INFORMATION PROVIDED =
»»
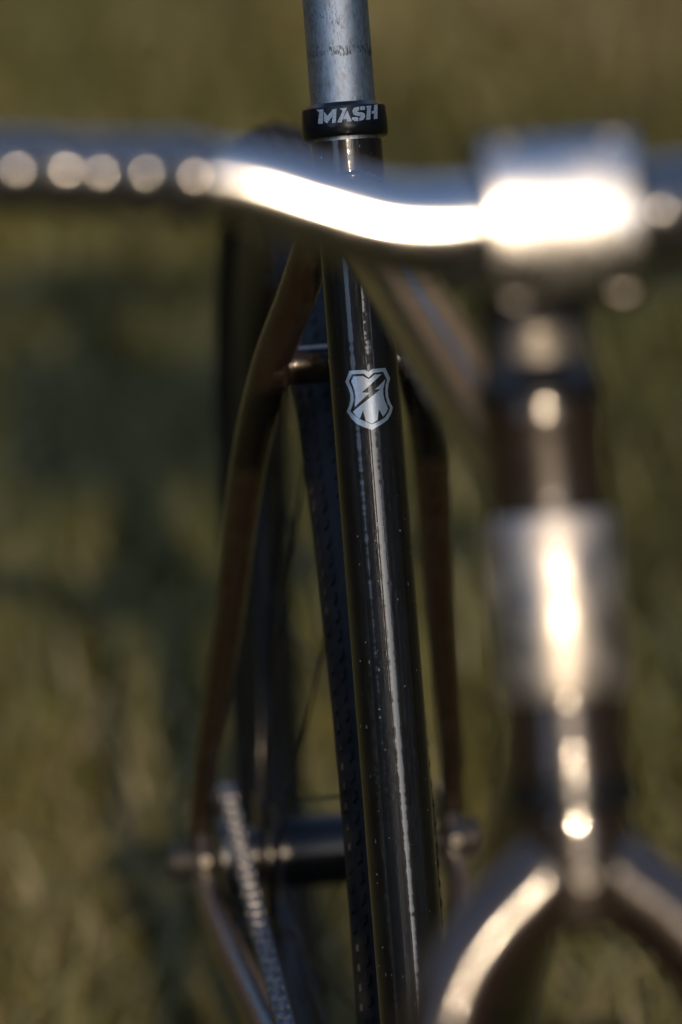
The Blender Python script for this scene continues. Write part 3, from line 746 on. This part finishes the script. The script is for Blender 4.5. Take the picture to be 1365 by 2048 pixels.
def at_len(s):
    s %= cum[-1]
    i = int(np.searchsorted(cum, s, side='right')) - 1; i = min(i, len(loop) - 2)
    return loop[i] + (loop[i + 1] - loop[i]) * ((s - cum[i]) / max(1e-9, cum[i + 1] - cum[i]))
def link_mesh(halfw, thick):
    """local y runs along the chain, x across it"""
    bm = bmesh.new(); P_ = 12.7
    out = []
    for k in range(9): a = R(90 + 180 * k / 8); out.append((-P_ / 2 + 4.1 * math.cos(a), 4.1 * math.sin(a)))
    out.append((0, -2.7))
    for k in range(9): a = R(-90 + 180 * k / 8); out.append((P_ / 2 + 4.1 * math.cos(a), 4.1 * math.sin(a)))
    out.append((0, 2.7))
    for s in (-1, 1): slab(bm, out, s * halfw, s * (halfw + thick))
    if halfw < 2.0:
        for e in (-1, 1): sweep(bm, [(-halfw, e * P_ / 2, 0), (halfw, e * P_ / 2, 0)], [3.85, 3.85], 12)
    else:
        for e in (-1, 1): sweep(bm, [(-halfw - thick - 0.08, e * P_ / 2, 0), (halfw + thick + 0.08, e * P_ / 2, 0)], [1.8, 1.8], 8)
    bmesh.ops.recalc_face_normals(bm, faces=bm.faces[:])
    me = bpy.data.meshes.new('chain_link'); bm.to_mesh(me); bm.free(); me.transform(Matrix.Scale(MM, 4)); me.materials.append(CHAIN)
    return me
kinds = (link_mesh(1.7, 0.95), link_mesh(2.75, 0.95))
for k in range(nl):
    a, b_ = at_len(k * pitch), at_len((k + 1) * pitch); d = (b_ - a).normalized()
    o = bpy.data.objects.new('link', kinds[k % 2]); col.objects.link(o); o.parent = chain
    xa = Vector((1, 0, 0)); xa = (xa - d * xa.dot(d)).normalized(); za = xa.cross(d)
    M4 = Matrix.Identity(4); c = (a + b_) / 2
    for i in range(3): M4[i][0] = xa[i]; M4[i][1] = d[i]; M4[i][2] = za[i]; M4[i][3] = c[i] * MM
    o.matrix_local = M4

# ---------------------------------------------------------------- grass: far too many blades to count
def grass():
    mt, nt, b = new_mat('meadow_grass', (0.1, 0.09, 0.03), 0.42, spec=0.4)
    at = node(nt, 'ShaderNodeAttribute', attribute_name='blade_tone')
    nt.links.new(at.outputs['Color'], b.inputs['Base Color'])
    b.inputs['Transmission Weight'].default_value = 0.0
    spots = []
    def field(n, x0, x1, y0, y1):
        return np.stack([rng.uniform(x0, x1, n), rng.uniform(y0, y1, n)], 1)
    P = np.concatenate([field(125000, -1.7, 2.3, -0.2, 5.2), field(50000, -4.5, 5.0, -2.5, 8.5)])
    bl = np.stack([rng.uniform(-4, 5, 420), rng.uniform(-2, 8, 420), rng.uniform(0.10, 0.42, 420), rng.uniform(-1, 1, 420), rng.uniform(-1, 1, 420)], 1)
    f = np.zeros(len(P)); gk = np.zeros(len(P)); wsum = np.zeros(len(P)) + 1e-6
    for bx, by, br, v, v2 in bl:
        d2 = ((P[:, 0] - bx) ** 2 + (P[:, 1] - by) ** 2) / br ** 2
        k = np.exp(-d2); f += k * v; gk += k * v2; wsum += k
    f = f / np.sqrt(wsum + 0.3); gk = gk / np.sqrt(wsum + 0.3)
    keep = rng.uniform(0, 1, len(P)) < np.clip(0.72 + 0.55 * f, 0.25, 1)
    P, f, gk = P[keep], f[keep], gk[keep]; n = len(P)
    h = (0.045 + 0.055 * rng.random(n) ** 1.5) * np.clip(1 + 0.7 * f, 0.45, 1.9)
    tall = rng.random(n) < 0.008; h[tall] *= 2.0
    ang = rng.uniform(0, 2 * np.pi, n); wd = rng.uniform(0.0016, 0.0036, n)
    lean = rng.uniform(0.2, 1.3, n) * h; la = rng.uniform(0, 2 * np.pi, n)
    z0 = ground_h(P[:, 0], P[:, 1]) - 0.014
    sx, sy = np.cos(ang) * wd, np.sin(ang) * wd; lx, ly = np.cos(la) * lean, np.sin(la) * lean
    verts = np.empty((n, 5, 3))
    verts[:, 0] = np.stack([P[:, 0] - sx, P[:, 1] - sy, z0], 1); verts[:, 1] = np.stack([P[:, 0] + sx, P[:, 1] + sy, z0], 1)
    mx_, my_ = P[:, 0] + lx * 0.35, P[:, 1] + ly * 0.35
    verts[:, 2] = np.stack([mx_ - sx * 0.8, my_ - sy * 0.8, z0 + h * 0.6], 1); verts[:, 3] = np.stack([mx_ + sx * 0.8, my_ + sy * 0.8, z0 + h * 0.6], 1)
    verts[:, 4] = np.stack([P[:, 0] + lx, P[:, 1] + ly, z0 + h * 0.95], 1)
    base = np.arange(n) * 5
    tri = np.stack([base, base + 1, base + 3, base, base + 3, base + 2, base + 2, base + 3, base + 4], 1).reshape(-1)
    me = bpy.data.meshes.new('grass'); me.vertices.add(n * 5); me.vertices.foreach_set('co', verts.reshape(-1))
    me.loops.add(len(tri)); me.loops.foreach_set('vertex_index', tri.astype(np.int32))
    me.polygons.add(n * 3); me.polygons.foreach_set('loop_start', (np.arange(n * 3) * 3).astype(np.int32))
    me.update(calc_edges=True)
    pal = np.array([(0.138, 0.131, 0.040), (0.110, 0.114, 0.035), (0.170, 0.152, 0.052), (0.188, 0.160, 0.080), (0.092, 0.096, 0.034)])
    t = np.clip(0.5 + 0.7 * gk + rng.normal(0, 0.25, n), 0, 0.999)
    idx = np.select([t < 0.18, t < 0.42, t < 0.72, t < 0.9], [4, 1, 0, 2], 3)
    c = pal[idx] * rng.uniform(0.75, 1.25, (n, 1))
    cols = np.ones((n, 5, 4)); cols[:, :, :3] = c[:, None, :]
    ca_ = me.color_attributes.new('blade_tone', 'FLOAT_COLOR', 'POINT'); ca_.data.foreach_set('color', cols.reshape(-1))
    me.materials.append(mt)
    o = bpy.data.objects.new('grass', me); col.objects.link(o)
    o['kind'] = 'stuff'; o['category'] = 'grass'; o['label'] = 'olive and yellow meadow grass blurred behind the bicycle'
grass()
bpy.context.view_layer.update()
««
WRITTEN TASK = The material above must be printed exactly, with its pictures left out.

FINISHED EXERCISE =
The Blender Python script for this scene continues. Write part 3, from line 746 on. This part finishes the script. The script is for Blender 4.5. Take the picture to be 1365 by 2048 pixels.
def at_len(s):
    s %= cum[-1]
    i = int(np.searchsorted(cum, s, side='right')) - 1; i = min(i, len(loop) - 2)
    return loop[i] + (loop[i + 1] - loop[i]) * ((s - cum[i]) / max(1e-9, cum[i + 1] - cum[i]))
def link_mesh(halfw, thick):
    """local y runs along the chain, x across it"""
    bm = bmesh.new(); P_ = 12.7
    out = []
    for k in range(9): a = R(90 + 180 * k / 8); out.append((-P_ / 2 + 4.1 * math.cos(a), 4.1 * math.sin(a)))
    out.append((0, -2.7))
    for k in range(9): a = R(-90 + 180 * k / 8); out.append((P_ / 2 + 4.1 * math.cos(a), 4.1 * math.sin(a)))
    out.append((0, 2.7))
    for s in (-1, 1): slab(bm, out, s * halfw, s * (halfw + thick))
    if halfw < 2.0:
        for e in (-1, 1): sweep(bm, [(-halfw, e * P_ / 2, 0), (halfw, e * P_ / 2, 0)], [3.85, 3.85], 12)
    else:
        for e in (-1, 1): sweep(bm, [(-halfw - thick - 0.08, e * P_ / 2, 0), (halfw + thick + 0.08, e * P_ / 2, 0)], [1.8, 1.8], 8)
    bmesh.ops.recalc_face_normals(bm, faces=bm.faces[:])
    me = bpy.data.meshes.new('chain_link'); bm.to_mesh(me); bm.free(); me.transform(Matrix.Scale(MM, 4)); me.materials.append(CHAIN)
    return me
kinds = (link_mesh(1.7, 0.95), link_mesh(2.75, 0.95))
for k in range(nl):
    a, b_ = at_len(k * pitch), at_len((k + 1) * pitch); d = (b_ - a).normalized()
    o = bpy.data.objects.new('link', kinds[k % 2]); col.objects.link(o); o.parent = chain
    xa = Vector((1, 0, 0)); xa = (xa - d * xa.dot(d)).normalized(); za = xa.cross(d)
    M4 = Matrix.Identity(4); c = (a + b_) / 2
    for i in range(3): M4[i][0] = xa[i]; M4[i][1] = d[i]; M4[i][2] = za[i]; M4[i][3] = c[i] * MM
    o.matrix_local = M4

# ---------------------------------------------------------------- grass: far too many blades to count
def grass():
    mt, nt, b = new_mat('meadow_grass', (0.1, 0.09, 0.03), 0.42, spec=0.4)
    at = node(nt, 'ShaderNodeAttribute', attribute_name='blade_tone')
    nt.links.new(at.outputs['Color'], b.inputs['Base Color'])
    b.inputs['Transmission Weight'].default_value = 0.0
    spots = []
    def field(n, x0, x1, y0, y1):
        return np.stack([rng.uniform(x0, x1, n), rng.uniform(y0, y1, n)], 1)
    P = np.concatenate([field(125000, -1.7, 2.3, -0.2, 5.2), field(50000, -4.5, 5.0, -2.5, 8.5)])
    bl = np.stack([rng.uniform(-4, 5, 420), rng.uniform(-2, 8, 420), rng.uniform(0.10, 0.42, 420), rng.uniform(-1, 1, 420), rng.uniform(-1, 1, 420)], 1)
    f = np.zeros(len(P)); gk = np.zeros(len(P)); wsum = np.zeros(len(P)) + 1e-6
    for bx, by, br, v, v2 in bl:
        d2 = ((P[:, 0] - bx) ** 2 + (P[:, 1] - by) ** 2) / br ** 2
        k = np.exp(-d2); f += k * v; gk += k * v2; wsum += k
    f = f / np.sqrt(wsum + 0.3); gk = gk / np.sqrt(wsum + 0.3)
    keep = rng.uniform(0, 1, len(P)) < np.clip(0.72 + 0.55 * f, 0.25, 1)
    P, f, gk = P[keep], f[keep], gk[keep]; n = len(P)
    h = (0.045 + 0.055 * rng.random(n) ** 1.5) * np.clip(1 + 0.7 * f, 0.45, 1.9)
    tall = rng.random(n) < 0.008; h[tall] *= 2.0
    ang = rng.uniform(0, 2 * np.pi, n); wd = rng.uniform(0.0016, 0.0036, n)
    lean = rng.uniform(0.2, 1.3, n) * h; la = rng.uniform(0, 2 * np.pi, n)
    z0 = ground_h(P[:, 0], P[:, 1]) - 0.014
    sx, sy = np.cos(ang) * wd, np.sin(ang) * wd; lx, ly = np.cos(la) * lean, np.sin(la) * lean
    verts = np.empty((n, 5, 3))
    verts[:, 0] = np.stack([P[:, 0] - sx, P[:, 1] - sy, z0], 1); verts[:, 1] = np.stack([P[:, 0] + sx, P[:, 1] + sy, z0], 1)
    mx_, my_ = P[:, 0] + lx * 0.35, P[:, 1] + ly * 0.35
    verts[:, 2] = np.stack([mx_ - sx * 0.8, my_ - sy * 0.8, z0 + h * 0.6], 1); verts[:, 3] = np.stack([mx_ + sx * 0.8, my_ + sy * 0.8, z0 + h * 0.6], 1)
    verts[:, 4] = np.stack([P[:, 0] + lx, P[:, 1] + ly, z0 + h * 0.95], 1)
    base = np.arange(n) * 5
    tri = np.stack([base, base + 1, base + 3, base, base + 3, base + 2, base + 2, base + 3, base + 4], 1).reshape(-1)
    me = bpy.data.meshes.new('grass'); me.vertices.add(n * 5); me.vertices.foreach_set('co', verts.reshape(-1))
    me.loops.add(len(tri)); me.loops.foreach_set('vertex_index', tri.astype(np.int32))
    me.polygons.add(n * 3); me.polygons.foreach_set('loop_start', (np.arange(n * 3) * 3).astype(np.int32))
    me.update(calc_edges=True)
    pal = np.array([(0.138, 0.131, 0.040), (0.110, 0.114, 0.035), (0.170, 0.152, 0.052), (0.188, 0.160, 0.080), (0.092, 0.096, 0.034)])
    t = np.clip(0.5 + 0.7 * gk + rng.normal(0, 0.25, n), 0, 0.999)
    idx = np.select([t < 0.18, t < 0.42, t < 0.72, t < 0.9], [4, 1, 0, 2], 3)
    c = pal[idx] * rng.uniform(0.75, 1.25, (n, 1))
    cols = np.ones((n, 5, 4)); cols[:, :, :3] = c[:, None, :]
    ca_ = me.color_attributes.new('blade_tone', 'FLOAT_COLOR', 'POINT'); ca_.data.foreach_set('color', cols.reshape(-1))
    me.materials.append(mt)
    o = bpy.data.objects.new('grass', me); col.objects.link(o)
    o['kind'] = 'stuff'; o['category'] = 'grass'; o['label'] = 'olive and yellow meadow grass blurred behind the bicycle'
grass()
bpy.context.view_layer.update()